La expulsion de mercaderes

Juan 2:13-25

La pascua se acercaba y, judío al fin, Jesús visitó Jerusalén. ¿Hay una fiesta religiosa en occidente que sea más antigua que esta? Todo el pueblo de Israel, sin excepción, han escuchado por más de seis mil años, aquello que empieza: «Escucha Israel…» Jesús la festejó cada año, sin excusa, durante toda su vida en este planeta.

Allá va, Jesús y su todavía pequeño grupo de seguidores. Habitantes de un pueblo fronterizo, con acento al hablar, felices y a la expectativa de llegar a la Ciudad de la Paz. Jerusalén y su flamante templo, todavía en construcción. La Ciudad Santa, que, construida sobre colinas, se veía desde el camino de los peregrinos. Jesús y sus seguidores se acercan al lugar más importante desde la época de Salomón.

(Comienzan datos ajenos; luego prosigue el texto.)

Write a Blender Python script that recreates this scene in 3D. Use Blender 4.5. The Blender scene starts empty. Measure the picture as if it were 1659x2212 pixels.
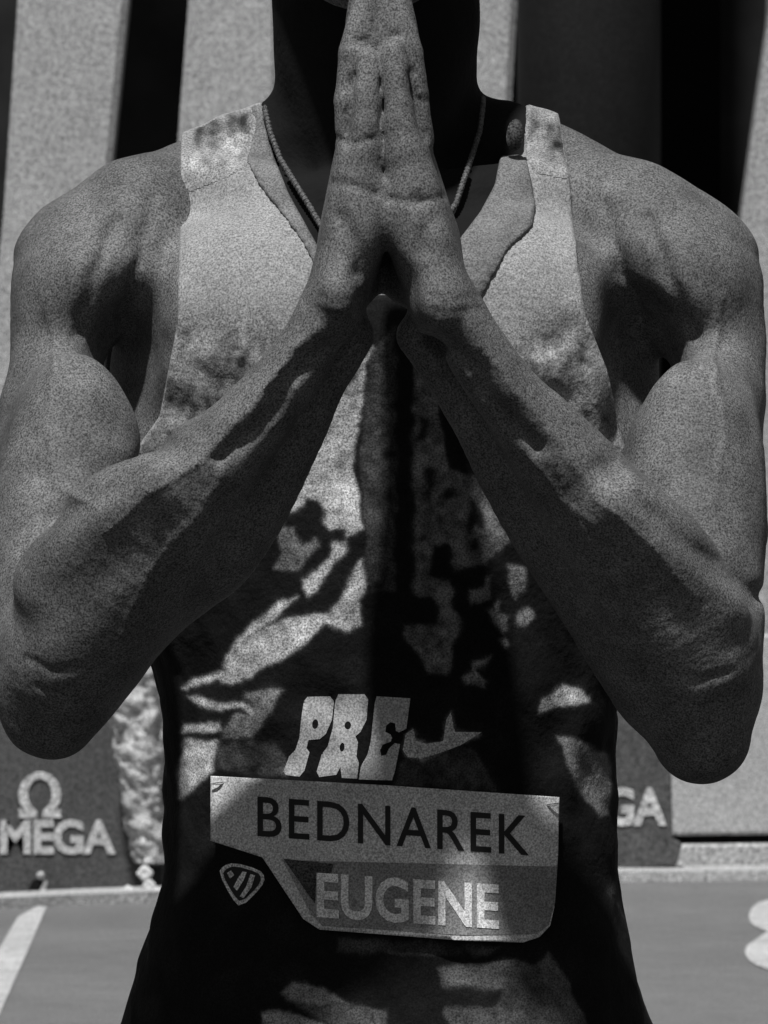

Entran y lo que ven no es una reunión de hermanos alabando a Dios. No, ahí está todo un mercado religioso. ¿Le hace falta un cordero para su ofrenda? Yo le vendo uno auténtico. ¿Quiere cambiar monedas? Aquí le ofrecemos este servicio. Y el nazareno siente celo por la casa terrenal (por así decirlo) de su Padre convertida en un mercado vulgar. Y empieza uno de los actos más violentos del Maestro.

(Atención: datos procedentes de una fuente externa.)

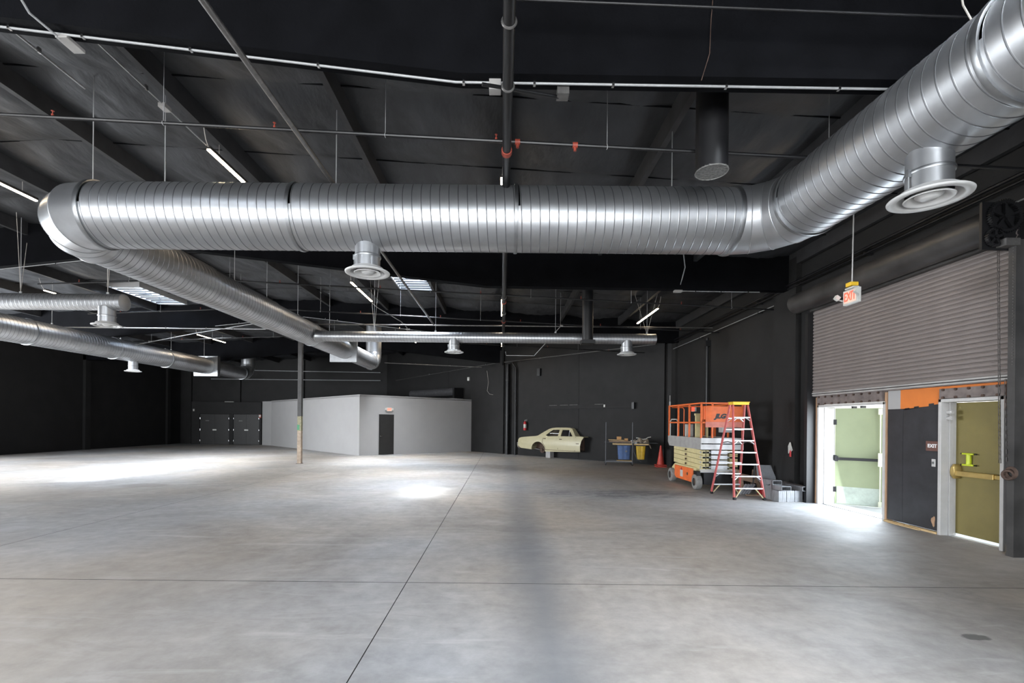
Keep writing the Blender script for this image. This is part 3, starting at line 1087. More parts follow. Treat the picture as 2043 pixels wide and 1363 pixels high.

¿Por qué el evangelista nos deja saber este pasaje? El Maestro del amor, del respeto al prójimo, del poner la otra mejilla aquí, con un látigo, sacando a golpes a los vendedores y liberando la mercancía. Al menos por un día, les echó a perder su negocio. Se acabaron los discursos, empezaba la acción. ¿O no? Quizá era el guiño a los zelotas. Quizá, como quiere Kazantzakis (La última tentación), era la señal para los patriotas judíos. ¿Qué era todo aquello de tirar el templo? Juan dice que se refería a su propio cuerpo. Ahí está una señal para entender este pasaje.

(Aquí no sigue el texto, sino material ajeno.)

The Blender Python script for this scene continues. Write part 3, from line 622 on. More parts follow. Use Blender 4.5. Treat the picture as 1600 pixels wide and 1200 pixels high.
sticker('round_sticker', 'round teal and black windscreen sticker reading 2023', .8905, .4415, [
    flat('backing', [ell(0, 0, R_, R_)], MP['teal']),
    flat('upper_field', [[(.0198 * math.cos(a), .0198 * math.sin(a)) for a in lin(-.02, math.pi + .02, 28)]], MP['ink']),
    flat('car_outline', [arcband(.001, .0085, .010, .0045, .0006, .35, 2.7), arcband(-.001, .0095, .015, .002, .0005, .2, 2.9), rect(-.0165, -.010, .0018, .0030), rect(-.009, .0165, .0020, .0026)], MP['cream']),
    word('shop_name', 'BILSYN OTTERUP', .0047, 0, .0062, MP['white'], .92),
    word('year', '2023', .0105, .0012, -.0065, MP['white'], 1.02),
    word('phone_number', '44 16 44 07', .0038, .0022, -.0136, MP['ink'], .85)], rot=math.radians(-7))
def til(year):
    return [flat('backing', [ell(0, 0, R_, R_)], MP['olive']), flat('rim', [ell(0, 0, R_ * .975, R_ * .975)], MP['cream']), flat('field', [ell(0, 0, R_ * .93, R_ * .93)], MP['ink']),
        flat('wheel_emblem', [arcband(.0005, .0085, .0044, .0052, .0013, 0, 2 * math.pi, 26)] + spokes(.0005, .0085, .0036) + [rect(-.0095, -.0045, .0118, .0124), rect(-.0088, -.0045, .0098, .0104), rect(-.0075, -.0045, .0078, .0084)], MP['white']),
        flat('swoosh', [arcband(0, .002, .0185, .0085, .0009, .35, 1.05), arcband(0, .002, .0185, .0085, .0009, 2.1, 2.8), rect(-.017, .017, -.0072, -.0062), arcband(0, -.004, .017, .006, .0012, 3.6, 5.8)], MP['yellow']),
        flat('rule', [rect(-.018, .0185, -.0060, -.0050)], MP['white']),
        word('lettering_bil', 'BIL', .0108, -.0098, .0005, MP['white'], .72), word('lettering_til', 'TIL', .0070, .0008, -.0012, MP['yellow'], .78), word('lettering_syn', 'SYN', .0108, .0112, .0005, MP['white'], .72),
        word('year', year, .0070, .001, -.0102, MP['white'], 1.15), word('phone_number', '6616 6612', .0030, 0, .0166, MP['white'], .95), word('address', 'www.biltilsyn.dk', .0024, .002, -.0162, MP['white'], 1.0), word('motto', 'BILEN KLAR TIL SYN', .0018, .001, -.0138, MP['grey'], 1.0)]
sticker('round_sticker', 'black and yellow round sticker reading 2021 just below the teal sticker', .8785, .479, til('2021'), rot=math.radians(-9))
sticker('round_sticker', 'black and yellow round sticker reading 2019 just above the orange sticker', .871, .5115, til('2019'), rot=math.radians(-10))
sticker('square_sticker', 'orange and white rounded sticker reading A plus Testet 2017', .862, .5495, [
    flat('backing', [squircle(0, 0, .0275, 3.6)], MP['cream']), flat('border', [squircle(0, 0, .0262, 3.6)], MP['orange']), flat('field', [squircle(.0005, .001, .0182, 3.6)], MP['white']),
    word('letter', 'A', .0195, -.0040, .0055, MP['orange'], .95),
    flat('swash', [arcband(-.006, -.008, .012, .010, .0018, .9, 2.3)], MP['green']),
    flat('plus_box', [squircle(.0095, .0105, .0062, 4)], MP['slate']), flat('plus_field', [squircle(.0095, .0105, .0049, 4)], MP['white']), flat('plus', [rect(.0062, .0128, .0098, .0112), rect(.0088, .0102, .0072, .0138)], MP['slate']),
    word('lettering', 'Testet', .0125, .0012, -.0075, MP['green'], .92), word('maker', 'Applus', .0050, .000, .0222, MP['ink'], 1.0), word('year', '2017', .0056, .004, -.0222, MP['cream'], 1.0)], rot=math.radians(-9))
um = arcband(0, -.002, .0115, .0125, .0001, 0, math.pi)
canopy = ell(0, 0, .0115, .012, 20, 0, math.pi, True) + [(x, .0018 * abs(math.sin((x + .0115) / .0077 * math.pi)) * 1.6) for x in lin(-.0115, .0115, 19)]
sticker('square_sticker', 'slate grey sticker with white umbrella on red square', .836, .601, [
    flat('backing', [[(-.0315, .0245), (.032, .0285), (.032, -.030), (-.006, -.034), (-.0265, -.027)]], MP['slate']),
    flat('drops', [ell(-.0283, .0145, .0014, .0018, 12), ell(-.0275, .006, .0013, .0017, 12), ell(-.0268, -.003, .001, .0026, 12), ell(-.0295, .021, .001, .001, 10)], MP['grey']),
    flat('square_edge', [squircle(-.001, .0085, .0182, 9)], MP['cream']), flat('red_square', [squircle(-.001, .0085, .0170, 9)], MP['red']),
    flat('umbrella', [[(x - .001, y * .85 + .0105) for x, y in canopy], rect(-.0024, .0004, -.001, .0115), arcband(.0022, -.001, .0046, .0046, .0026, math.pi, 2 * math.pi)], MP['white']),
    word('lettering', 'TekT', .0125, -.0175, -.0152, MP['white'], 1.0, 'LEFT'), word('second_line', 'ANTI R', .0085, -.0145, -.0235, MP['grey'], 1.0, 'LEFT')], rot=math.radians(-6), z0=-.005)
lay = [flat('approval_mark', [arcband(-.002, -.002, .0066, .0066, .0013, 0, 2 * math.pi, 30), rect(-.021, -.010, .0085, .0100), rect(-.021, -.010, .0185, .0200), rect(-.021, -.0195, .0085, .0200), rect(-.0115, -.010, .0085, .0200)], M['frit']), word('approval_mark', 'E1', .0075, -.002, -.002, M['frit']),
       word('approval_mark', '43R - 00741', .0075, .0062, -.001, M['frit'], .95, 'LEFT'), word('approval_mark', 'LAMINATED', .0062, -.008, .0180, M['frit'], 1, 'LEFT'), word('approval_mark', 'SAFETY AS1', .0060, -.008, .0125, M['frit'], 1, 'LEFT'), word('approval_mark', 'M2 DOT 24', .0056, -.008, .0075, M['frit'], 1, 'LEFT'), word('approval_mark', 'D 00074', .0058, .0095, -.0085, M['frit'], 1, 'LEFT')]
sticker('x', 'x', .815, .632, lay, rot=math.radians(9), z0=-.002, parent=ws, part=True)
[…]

Jesús enseña su pasión por el Padre. Una pasión que lo lleva a arriesgar su vida. Así debiera ser la vida de un discípulo. Es la lección para no hacerse de la vista gorda ante los excesos de la religión. Al ser el Hijo de Dios, lo que vio Jesús era una afrenta a Él mismo. ¿Hasta las armas? No. Jesús no asesinó a ningún mercader. ¿Hasta los excesos? No. El nazareno no cometió aquí ningún abuso, en todo caso, por qué elegir un látigo y no otra arma. Jesús actúa con energía, pero no con excesos de poder o fuerza. El escritor cuida muy bien de no mencionar golpes a otros ser humano. Aquí está Jesús representando en su ser la ira de Jehová. ¿Qué revolución habría sido esa que «restauraba» el culto en el templo? Tampoco es, pues, la invitación para la liberación de las cadenas de la esclavitud. No hay un llamado político sino moral e incluso ético para hacer lo que la ley de Moisés consideraba correcto: honrar a Dios. Algo había en ese hombre que no fue tocado ni por los guardias ni por los mercaderes. Era, insisto, la ira de Dios en el mismísimo carpintero de pueblo.

El pasaje termina con una declaración intrigante: Jesús no necesita testimonio de hombre. Por Él mismo se puede valer. Si todos le dieran la espalda, lo calumniaran, lo vilipendiaran, Jesús podría mostrar su majestad. El Mesías había llegado a la ciudad Santa. Pero un visionario, al parecer, nunca es bienvenido por sus contemporáneos. Ahí, en medio de sonidos de animales, el Maestro firmaba su condena de muerte.